Entries with scene source code:

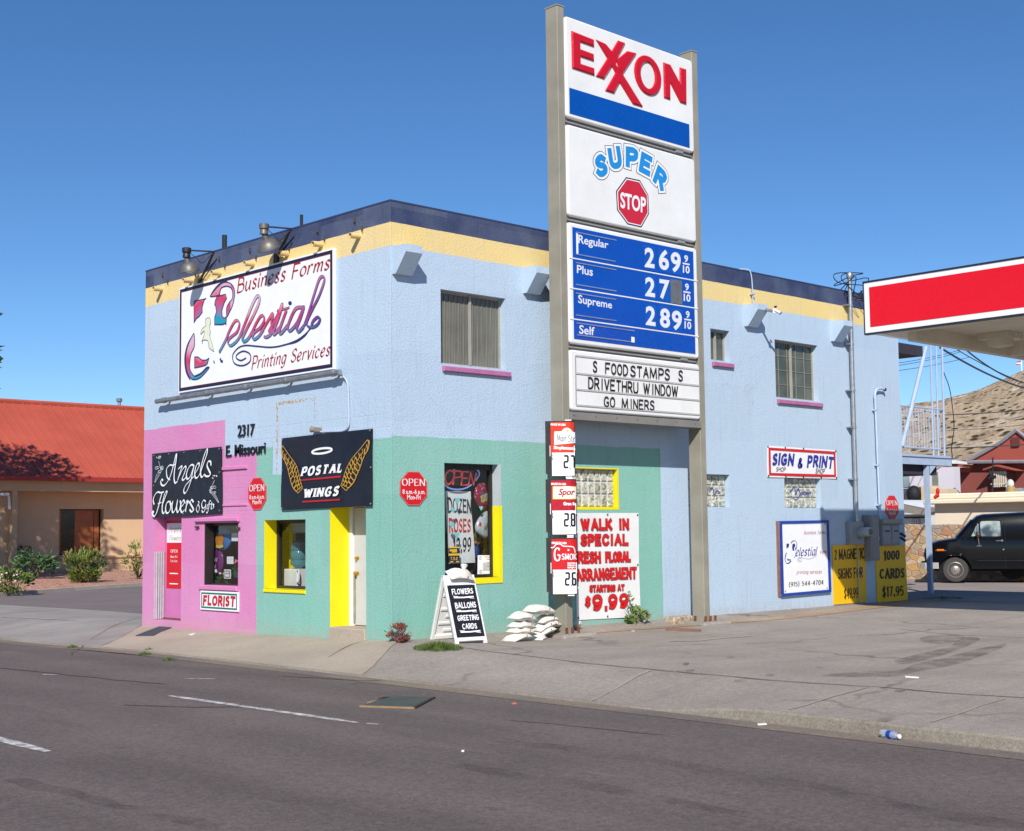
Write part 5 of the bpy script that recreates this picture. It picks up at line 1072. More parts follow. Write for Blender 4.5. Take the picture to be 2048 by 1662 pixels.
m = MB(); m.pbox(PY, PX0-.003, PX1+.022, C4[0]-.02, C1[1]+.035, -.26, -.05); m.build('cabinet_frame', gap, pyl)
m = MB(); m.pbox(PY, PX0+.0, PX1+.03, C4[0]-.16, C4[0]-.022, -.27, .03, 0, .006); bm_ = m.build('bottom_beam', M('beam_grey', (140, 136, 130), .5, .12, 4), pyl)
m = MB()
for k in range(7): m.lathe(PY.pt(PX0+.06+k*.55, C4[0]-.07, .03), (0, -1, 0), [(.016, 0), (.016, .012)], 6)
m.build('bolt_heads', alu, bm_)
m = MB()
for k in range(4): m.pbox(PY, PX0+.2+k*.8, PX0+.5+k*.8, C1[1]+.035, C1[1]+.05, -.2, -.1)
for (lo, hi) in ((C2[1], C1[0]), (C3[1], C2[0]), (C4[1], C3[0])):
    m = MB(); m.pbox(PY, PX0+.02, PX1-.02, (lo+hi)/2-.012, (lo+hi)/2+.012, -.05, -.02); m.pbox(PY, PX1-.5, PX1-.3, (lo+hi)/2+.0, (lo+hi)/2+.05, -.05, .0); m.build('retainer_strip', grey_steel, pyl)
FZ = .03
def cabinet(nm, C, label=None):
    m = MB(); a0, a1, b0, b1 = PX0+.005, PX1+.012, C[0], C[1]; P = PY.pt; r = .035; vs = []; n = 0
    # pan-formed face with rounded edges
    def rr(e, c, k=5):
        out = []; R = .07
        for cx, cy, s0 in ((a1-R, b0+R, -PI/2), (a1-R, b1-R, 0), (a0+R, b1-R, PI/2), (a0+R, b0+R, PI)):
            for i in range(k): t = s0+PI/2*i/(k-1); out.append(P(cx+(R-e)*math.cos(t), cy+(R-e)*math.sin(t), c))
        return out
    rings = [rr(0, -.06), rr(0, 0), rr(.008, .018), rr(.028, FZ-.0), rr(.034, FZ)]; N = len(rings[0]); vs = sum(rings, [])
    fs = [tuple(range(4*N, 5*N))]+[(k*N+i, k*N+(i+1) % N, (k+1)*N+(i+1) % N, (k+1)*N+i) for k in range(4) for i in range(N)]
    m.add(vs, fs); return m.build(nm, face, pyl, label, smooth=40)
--
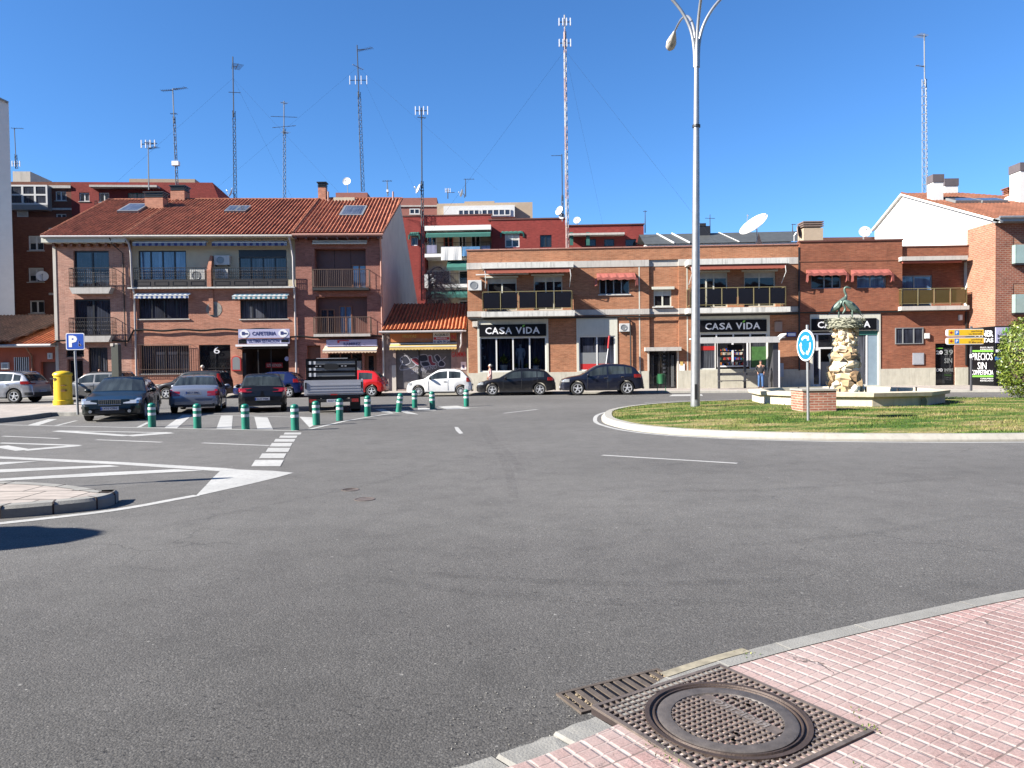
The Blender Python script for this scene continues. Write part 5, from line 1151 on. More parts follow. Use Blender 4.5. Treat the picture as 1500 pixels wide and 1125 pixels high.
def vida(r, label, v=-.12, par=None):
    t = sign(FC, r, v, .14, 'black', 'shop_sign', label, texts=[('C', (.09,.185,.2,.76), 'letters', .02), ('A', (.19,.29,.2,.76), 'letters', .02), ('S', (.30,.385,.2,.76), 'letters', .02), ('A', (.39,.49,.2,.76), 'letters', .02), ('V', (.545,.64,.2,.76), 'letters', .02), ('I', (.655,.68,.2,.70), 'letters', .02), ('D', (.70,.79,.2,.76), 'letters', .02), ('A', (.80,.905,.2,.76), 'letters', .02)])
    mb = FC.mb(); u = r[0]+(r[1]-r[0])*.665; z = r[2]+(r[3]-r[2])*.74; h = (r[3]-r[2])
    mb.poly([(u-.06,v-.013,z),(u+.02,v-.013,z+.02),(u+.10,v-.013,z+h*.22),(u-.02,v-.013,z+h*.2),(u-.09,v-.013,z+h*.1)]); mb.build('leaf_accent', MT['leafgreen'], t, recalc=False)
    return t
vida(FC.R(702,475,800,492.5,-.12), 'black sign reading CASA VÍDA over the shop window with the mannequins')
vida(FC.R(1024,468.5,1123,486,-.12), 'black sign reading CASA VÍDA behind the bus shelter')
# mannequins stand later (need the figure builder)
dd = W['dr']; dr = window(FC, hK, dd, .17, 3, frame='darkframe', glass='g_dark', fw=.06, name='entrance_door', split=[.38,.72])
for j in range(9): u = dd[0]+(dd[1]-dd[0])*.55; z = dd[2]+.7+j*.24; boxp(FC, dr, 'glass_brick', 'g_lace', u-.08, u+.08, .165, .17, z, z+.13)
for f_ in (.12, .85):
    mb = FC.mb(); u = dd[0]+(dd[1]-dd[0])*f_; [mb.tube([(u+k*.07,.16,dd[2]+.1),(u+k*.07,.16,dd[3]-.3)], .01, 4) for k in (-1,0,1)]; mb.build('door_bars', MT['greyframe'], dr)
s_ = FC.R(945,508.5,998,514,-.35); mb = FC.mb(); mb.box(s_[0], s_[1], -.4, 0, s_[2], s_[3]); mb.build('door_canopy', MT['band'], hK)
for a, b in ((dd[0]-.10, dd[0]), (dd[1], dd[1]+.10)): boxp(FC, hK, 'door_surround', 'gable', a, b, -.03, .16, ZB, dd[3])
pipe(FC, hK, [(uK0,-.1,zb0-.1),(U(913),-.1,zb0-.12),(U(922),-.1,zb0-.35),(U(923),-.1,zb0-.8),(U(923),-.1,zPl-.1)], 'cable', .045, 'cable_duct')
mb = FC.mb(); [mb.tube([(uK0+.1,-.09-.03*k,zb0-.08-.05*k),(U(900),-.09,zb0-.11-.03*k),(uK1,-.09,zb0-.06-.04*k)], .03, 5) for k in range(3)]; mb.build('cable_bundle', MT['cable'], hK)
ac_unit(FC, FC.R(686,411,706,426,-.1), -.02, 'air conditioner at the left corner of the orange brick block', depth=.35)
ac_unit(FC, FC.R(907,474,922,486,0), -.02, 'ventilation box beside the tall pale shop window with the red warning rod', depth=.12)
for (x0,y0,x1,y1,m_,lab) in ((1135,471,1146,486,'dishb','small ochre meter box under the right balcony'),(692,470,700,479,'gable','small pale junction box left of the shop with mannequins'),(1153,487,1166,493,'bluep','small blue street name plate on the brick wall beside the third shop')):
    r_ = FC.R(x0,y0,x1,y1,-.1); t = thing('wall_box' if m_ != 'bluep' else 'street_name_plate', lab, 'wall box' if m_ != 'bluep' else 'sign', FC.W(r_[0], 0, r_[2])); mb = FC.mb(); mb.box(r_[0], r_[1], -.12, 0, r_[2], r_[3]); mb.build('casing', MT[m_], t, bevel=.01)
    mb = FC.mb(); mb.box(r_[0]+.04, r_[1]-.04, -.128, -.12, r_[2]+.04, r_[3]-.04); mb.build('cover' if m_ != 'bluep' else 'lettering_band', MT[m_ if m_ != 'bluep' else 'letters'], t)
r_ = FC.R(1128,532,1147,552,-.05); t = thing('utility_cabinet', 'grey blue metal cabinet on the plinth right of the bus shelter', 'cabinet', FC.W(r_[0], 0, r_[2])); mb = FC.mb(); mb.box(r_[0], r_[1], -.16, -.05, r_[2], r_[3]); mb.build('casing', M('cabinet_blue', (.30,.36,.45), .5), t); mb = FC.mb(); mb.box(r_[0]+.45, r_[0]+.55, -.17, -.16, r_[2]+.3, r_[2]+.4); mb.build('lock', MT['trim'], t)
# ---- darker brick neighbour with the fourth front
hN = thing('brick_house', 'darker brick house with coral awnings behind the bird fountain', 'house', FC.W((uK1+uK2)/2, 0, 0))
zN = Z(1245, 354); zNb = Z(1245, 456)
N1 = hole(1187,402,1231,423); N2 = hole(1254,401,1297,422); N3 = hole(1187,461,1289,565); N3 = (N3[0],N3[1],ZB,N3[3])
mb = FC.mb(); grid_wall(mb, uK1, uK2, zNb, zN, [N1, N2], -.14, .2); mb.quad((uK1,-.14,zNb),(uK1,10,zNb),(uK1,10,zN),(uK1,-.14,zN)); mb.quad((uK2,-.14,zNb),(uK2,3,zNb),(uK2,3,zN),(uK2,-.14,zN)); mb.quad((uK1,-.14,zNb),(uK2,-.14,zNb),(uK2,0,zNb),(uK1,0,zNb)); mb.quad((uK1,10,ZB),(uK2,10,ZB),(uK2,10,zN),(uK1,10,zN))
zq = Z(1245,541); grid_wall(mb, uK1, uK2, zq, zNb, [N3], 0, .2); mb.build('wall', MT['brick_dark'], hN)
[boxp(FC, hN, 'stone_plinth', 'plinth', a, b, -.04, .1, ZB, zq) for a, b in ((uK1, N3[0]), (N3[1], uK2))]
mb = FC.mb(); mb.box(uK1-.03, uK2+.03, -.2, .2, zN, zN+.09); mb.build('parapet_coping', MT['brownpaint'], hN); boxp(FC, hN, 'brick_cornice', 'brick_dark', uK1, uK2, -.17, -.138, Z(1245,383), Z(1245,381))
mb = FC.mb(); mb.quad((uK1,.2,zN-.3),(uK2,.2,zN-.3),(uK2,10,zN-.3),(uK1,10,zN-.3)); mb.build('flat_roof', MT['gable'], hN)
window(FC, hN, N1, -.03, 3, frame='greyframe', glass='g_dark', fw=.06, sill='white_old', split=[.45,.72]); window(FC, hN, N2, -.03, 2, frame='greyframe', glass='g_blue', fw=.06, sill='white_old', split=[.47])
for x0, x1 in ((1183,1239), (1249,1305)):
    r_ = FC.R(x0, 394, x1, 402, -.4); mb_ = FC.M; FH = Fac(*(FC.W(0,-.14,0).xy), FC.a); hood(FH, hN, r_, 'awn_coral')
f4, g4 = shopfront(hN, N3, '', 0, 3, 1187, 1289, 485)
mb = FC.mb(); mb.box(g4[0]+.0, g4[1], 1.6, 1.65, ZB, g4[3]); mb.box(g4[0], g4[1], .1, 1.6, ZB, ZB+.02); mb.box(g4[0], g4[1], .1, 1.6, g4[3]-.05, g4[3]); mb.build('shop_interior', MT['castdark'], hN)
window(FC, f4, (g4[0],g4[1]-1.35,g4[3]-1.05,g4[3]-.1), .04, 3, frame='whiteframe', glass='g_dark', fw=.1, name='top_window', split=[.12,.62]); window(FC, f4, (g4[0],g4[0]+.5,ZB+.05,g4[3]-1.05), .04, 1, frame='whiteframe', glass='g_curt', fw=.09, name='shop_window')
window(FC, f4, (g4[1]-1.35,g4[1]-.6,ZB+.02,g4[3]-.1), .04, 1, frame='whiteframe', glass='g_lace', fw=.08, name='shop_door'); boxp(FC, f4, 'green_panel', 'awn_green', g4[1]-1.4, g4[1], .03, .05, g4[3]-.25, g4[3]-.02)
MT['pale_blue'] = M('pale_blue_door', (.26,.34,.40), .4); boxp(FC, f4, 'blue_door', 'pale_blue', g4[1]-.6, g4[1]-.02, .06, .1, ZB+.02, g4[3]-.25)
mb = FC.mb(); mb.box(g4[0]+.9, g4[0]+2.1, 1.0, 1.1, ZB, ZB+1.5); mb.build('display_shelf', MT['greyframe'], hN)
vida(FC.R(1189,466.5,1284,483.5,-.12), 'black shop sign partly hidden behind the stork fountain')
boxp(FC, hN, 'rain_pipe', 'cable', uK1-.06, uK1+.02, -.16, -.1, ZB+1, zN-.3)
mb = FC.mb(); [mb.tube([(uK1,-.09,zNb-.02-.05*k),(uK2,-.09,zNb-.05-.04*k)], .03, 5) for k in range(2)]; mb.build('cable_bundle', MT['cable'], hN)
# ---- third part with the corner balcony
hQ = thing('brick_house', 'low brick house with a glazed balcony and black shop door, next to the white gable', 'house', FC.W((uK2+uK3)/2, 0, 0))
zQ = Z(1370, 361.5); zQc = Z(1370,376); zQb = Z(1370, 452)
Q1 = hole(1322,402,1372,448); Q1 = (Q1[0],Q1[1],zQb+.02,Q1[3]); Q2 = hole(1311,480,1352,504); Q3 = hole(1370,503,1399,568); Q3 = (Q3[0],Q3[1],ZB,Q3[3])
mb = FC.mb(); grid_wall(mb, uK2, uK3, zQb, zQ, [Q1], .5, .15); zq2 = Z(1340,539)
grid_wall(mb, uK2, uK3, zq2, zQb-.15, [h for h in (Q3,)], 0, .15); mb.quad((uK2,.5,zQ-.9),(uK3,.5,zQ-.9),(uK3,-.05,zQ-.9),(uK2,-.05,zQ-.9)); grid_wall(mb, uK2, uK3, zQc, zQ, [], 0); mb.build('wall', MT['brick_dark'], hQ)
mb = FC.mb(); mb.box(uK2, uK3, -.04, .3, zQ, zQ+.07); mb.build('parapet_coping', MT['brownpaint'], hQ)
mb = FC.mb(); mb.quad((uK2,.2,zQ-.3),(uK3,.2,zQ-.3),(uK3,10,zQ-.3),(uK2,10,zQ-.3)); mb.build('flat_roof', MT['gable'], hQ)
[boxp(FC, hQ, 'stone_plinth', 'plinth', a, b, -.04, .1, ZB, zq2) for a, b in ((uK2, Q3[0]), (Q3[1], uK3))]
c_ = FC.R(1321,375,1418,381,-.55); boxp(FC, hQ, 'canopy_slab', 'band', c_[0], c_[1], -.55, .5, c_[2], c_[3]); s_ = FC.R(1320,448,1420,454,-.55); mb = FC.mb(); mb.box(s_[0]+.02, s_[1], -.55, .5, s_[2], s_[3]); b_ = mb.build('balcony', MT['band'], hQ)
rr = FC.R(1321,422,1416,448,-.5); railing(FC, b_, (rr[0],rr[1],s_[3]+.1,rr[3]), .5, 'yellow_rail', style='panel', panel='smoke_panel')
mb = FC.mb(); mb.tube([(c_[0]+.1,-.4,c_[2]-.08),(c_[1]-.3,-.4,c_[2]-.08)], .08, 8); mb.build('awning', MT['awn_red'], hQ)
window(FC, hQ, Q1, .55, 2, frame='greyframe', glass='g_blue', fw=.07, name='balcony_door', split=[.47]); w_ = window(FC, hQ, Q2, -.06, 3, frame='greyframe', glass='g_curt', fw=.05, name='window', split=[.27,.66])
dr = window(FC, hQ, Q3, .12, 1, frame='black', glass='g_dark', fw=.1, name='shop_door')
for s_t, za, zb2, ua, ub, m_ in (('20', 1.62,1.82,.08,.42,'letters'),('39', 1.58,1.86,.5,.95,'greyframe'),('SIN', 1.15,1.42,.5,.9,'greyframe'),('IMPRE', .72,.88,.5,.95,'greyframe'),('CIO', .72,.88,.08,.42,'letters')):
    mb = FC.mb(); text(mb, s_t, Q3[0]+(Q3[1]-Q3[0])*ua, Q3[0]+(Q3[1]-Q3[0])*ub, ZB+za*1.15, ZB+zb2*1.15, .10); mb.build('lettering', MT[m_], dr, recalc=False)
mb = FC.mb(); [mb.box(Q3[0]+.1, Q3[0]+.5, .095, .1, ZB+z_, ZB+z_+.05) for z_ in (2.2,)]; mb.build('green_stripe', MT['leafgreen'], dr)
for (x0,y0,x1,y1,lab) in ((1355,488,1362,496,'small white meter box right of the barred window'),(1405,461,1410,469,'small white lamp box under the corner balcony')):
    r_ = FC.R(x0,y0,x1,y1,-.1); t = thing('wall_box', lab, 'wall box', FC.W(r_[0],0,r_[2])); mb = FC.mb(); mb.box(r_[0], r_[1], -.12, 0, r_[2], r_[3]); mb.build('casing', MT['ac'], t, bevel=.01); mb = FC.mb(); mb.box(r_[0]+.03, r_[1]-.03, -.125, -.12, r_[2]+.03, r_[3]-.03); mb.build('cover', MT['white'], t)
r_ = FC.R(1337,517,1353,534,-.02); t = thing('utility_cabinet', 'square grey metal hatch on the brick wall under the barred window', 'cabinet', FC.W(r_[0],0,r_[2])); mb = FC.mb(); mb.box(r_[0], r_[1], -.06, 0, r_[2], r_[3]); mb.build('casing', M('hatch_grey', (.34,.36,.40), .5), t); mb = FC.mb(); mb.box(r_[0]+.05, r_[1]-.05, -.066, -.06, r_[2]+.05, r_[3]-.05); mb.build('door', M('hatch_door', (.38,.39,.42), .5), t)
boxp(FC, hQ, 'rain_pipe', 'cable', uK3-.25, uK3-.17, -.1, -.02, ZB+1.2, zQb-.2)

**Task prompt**
Give back, exactly as written, each line from the one that contains "Write part 5 of" through the one that contains "m.add(vs, fs); return".

**The reply**
Write part 5 of the bpy script that recreates this picture. It picks up at line 1072. More parts follow. Write for Blender 4.5. Take the picture to be 2048 by 1662 pixels.
m = MB(); m.pbox(PY, PX0-.003, PX1+.022, C4[0]-.02, C1[1]+.035, -.26, -.05); m.build('cabinet_frame', gap, pyl)
m = MB(); m.pbox(PY, PX0+.0, PX1+.03, C4[0]-.16, C4[0]-.022, -.27, .03, 0, .006); bm_ = m.build('bottom_beam', M('beam_grey', (140, 136, 130), .5, .12, 4), pyl)
m = MB()
for k in range(7): m.lathe(PY.pt(PX0+.06+k*.55, C4[0]-.07, .03), (0, -1, 0), [(.016, 0), (.016, .012)], 6)
m.build('bolt_heads', alu, bm_)
m = MB()
for k in range(4): m.pbox(PY, PX0+.2+k*.8, PX0+.5+k*.8, C1[1]+.035, C1[1]+.05, -.2, -.1)
for (lo, hi) in ((C2[1], C1[0]), (C3[1], C2[0]), (C4[1], C3[0])):
    m = MB(); m.pbox(PY, PX0+.02, PX1-.02, (lo+hi)/2-.012, (lo+hi)/2+.012, -.05, -.02); m.pbox(PY, PX1-.5, PX1-.3, (lo+hi)/2+.0, (lo+hi)/2+.05, -.05, .0); m.build('retainer_strip', grey_steel, pyl)
FZ = .03
def cabinet(nm, C, label=None):
    m = MB(); a0, a1, b0, b1 = PX0+.005, PX1+.012, C[0], C[1]; P = PY.pt; r = .035; vs = []; n = 0
    # pan-formed face with rounded edges
    def rr(e, c, k=5):
        out = []; R = .07
        for cx, cy, s0 in ((a1-R, b0+R, -PI/2), (a1-R, b1-R, 0), (a0+R, b1-R, PI/2), (a0+R, b0+R, PI)):
            for i in range(k): t = s0+PI/2*i/(k-1); out.append(P(cx+(R-e)*math.cos(t), cy+(R-e)*math.sin(t), c))
        return out
    rings = [rr(0, -.06), rr(0, 0), rr(.008, .018), rr(.028, FZ-.0), rr(.034, FZ)]; N = len(rings[0]); vs = sum(rings, [])
    fs = [tuple(range(4*N, 5*N))]+[(k*N+i, k*N+(i+1) % N, (k+1)*N+(i+1) % N, (k+1)*N+i) for k in range(4) for i in range(N)]
    m.add(vs, fs); return m.build(nm, face, pyl, label, smooth=40)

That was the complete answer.